Flexible Hydrogen-Bonded Organic Framework with Anthracene Core for Recognition of Benzene Over Cyclohexane.

Flexibility is considered one of the most critical features of framework materials, playing a vital role in applications such as adsorption and separation. Hydrogen-bonded organic frameworks (HOFs) exhibit unique flexibility derived from their weak, reversible hydrogen-bonding interactions; however, realizing controlled and functional flexible behavior in HOFs remains a synthetic challenge. Herein, we report a flexible hydrogen-bonded organic framework, HOF-FJU-119, constructed from an anthracene-core, that exhibits multimode guest-responsive behavior. Upon activation, HOF-FJU-119a undergoes distinct gate-opening transformations in response to CO at 196 K and benzene vapor at room temperature.
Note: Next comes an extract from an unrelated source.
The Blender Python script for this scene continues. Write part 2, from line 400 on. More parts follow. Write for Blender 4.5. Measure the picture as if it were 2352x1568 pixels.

Single-crystal X-ray diffraction (SCXRD) and vapor adsorption isotherms reveal the emergence of new adsorption sites in the benzene-loaded phase, driven by strong interactions and the flexibility of C≡N⋯H─C hydrogen bonds, enabling selective benzene/cyclohexane separation. Notably, the adsorption of benzene induces a visible color change in fluorescence emission and a red shift of approximately 60 nm. Structural and density functional theory (DFT) analyses confirm increased molecular planarity, extended conjugation, and a narrowed bandgap. This work demonstrates a rare integration of selective adsorption, molecular recognition, and signal transduction within a single crystalline framework, offering a versatile platform for the development of intelligent porous materials with real-time visual tracking capabilities.